Dining Room Project List 

  • Paint walls a more neutral color 
  • Remove curtains and rug
  • Replace light fixture (if anyone wants the old one please let me know) ;)
  • Add additional lighting 
  • Buy dining table and chairs 
  • Remove molding from the top of the built-ins 

Friday, March 3, 2017

Installing Shiplap in the Master Bathroom

Like everyone else these days, we are obsessed with shiplap (thanks Chip & Joanna). I just love how much visual interest it adds to any boring wall or room, and "interest "was exactly what we needed for our master bathroom. As you may have seen in my last post, the bathroom had great bones, but it was just very, very stark. Don't get me wrong, I'm a huge fan of all-white-everything, but this space definitely needed some warmth. Shiplap to the rescue!
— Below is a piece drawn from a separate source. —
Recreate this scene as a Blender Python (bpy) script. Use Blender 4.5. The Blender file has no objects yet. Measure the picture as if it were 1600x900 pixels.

For the bathroom's small, square toilet room, we actually cut and installed the shiplap ourselves, loosely following these two tutorials (one, two). And although they were helpful, we found that the process was pretty self explanatory! We started by buying four of the thinnest 8ft pine sheets we could find at Home Depot, and cutting those boards into 6 inch wide strips. If you don't have the tools to make these cuts, you can also have Lowes or Home Depot cut the boards for you for an extra small fee per cut. Once we had the strips, Josh went wall by wall and cut those strips down to the dimensions of the wall we were applying them across.  This was the perfect room for our first shiplap endeavor. It was small and needed almost no custom cut outs (like light switches, outlets, etc.) aside from one small hole for the toilet pipe. Once we had our cuts, we just started at the bottom of the wall and attached each board one by one using a nail gun. We used pennies to space each new board from the previous one so that we could make sure all the spaces were somewhat even.
Once all those boards were nailed thoroughly, we gave them a quick sand and prime. Finally, I painted them with two coats of one of my favorite white paints (Alabaster by Sherwin Williams). I love how much the shiplap has added to this boring little "loo"! And I love that it's a project so easy that you don't have to be Chip & Joanna to do it. ;) I can wait to add some art and maybe a couple of sconces above the toilet to complete the space.
Then for the shiplap behind our sinks, we actually used hardwood floors that we had leftover from our kitchen. Remember this post? We ended up ordering a sample box of the Montpellier Oak floors that we didn't end up going with, so had that box of wood just sitting in our house. This project was even easier than the DIY shipalp, given that hardwoods are already meant to slide right into one another. Josh just cut them down to the exact size of the space (which was especially hard at the top due to the molding!) and then essentially slid them right into one another on the wall. I might love how hardwoods look on the wall more than I do on the floors!
So our bathroom is officially shiplap-ed and almost complete! I'm still searching for some finishing touches (like the perfect rug) and then I'll be sure to post photos of what will be the first finished room in the #grazianobungalow. Stay tuned!

Master Bathroom Project List
·         Shiplap toilet room
·         Shiplap wall
·         Paint walls
·         Cut mirror to create two
·         Style! (add rug, towel ladder, hamper, art, candles etc.)